PROBLEM DESCRIPTION:
Look through the records below, and copy out every line that holds the string "Blender".

DATA RECORDS:
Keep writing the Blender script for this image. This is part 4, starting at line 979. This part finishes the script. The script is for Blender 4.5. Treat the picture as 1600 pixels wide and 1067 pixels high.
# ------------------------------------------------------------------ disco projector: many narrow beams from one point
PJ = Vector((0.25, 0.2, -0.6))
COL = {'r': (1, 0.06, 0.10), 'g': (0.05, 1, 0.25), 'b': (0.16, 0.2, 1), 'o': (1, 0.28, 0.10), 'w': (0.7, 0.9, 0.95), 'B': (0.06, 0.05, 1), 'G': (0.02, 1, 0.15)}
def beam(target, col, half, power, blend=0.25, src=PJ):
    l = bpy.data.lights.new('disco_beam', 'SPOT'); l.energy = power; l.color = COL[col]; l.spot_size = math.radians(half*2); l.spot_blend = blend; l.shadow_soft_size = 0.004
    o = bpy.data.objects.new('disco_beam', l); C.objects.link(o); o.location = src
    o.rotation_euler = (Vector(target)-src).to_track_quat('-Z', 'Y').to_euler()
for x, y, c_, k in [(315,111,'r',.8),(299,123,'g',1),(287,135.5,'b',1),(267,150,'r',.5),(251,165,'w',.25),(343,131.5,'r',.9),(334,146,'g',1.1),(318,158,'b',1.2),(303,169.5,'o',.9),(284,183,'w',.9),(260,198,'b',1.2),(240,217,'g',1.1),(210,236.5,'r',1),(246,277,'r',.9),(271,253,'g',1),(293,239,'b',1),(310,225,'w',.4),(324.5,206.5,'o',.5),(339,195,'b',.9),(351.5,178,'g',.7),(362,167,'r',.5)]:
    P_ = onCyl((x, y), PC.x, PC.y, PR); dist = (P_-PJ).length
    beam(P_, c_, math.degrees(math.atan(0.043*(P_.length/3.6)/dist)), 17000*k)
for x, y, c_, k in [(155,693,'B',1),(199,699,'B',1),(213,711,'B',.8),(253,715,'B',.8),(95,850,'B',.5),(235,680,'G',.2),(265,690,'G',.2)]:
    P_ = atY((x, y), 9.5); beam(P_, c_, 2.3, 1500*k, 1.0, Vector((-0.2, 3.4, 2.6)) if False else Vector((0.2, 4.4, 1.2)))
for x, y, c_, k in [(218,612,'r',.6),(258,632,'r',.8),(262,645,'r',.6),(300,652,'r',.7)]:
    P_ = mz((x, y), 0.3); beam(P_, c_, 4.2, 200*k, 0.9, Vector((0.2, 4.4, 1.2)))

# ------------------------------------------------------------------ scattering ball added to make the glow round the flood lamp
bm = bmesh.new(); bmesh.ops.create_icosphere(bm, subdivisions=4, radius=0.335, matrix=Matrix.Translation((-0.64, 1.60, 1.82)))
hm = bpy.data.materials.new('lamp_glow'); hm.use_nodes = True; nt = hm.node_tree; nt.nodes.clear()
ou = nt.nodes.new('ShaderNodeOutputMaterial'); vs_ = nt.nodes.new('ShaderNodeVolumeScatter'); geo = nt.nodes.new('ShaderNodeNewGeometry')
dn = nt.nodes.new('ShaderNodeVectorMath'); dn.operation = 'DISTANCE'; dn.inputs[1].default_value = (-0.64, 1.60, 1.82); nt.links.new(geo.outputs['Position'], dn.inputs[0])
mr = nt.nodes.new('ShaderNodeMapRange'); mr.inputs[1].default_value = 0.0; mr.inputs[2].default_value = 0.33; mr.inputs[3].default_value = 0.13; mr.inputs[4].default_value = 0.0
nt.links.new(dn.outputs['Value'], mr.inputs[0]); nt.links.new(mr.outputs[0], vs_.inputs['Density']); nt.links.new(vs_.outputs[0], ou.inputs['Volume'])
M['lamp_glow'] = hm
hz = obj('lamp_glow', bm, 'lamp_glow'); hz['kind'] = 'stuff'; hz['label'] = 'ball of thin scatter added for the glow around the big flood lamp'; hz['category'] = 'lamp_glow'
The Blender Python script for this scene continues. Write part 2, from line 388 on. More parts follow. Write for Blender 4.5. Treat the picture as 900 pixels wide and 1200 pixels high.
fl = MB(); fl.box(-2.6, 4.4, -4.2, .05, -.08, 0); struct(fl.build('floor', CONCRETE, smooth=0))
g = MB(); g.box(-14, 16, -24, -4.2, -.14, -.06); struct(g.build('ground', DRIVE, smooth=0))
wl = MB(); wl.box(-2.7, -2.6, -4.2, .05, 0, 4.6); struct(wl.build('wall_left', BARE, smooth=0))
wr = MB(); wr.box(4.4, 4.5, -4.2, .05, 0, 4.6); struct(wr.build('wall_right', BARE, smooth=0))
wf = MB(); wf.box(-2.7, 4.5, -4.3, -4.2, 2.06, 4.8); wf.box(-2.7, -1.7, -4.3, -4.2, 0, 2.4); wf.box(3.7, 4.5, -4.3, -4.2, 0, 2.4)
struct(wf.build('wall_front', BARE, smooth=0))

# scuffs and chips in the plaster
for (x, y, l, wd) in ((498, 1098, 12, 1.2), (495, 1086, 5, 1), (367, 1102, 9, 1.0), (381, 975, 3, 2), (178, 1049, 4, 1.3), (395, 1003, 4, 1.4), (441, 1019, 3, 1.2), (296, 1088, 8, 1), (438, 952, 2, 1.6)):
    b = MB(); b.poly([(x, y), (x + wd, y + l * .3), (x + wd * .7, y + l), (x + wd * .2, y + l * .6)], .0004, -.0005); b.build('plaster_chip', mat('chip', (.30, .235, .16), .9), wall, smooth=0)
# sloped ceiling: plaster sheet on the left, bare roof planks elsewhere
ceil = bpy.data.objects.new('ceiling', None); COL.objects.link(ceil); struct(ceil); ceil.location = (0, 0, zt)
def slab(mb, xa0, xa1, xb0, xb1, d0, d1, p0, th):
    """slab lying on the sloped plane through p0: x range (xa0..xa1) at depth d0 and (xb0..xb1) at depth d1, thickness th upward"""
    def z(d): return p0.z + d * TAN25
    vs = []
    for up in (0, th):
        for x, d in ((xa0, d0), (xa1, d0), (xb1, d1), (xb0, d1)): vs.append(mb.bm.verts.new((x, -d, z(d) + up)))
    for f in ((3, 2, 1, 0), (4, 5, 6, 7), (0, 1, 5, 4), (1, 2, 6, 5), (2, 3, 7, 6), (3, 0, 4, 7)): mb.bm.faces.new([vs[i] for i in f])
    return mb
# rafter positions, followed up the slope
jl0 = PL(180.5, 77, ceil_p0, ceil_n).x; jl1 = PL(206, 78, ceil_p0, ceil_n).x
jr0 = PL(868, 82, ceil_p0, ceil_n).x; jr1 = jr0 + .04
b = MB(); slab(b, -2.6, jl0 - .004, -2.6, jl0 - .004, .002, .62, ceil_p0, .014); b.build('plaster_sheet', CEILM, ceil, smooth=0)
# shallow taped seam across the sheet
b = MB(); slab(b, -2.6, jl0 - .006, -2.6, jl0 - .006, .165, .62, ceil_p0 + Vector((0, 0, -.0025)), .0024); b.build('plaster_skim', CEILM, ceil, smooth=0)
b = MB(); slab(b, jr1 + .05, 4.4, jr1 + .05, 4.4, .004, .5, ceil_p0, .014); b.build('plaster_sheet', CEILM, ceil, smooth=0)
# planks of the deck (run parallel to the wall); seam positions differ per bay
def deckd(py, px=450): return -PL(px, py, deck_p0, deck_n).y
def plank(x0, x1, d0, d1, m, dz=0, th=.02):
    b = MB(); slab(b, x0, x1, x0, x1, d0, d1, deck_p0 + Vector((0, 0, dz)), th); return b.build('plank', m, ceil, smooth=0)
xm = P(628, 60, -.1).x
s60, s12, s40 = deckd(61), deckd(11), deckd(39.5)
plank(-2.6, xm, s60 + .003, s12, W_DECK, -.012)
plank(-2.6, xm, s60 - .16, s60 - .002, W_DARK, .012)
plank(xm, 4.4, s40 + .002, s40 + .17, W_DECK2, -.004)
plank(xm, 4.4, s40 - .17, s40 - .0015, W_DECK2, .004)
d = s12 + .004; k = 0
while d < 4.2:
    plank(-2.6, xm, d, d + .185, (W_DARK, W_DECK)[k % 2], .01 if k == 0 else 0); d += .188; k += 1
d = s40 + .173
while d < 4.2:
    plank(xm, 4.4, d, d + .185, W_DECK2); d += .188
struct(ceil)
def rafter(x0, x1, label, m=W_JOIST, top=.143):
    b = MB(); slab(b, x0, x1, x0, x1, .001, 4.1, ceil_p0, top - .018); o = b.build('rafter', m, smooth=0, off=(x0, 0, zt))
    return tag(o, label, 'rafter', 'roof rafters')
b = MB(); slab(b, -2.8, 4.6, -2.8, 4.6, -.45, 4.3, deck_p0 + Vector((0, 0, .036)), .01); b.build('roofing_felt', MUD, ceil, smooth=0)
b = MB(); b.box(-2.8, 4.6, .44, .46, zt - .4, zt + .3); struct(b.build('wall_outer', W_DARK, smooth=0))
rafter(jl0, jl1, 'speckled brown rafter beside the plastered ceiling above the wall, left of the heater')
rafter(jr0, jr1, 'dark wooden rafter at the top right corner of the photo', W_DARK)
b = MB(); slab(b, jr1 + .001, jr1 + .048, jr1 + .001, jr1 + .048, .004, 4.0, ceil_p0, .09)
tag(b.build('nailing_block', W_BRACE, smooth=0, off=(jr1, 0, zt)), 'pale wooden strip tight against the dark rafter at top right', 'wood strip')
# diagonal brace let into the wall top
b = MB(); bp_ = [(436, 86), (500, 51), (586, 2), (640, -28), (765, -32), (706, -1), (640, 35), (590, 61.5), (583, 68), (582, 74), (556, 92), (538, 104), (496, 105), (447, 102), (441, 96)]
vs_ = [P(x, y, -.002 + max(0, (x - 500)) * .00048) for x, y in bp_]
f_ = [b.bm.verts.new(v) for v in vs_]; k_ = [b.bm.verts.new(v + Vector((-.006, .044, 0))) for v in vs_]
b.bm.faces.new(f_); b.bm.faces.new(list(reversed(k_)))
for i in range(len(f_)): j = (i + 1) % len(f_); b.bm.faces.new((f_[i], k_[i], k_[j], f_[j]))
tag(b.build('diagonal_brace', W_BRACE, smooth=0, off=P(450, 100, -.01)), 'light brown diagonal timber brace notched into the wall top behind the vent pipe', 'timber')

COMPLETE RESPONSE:
Keep writing the Blender script for this image. This is part 4, starting at line 979. This part finishes the script. The script is for Blender 4.5. Treat the picture as 1600 pixels wide and 1067 pixels high.
The Blender Python script for this scene continues. Write part 2, from line 388 on. More parts follow. Write for Blender 4.5. Treat the picture as 900 pixels wide and 1200 pixels high.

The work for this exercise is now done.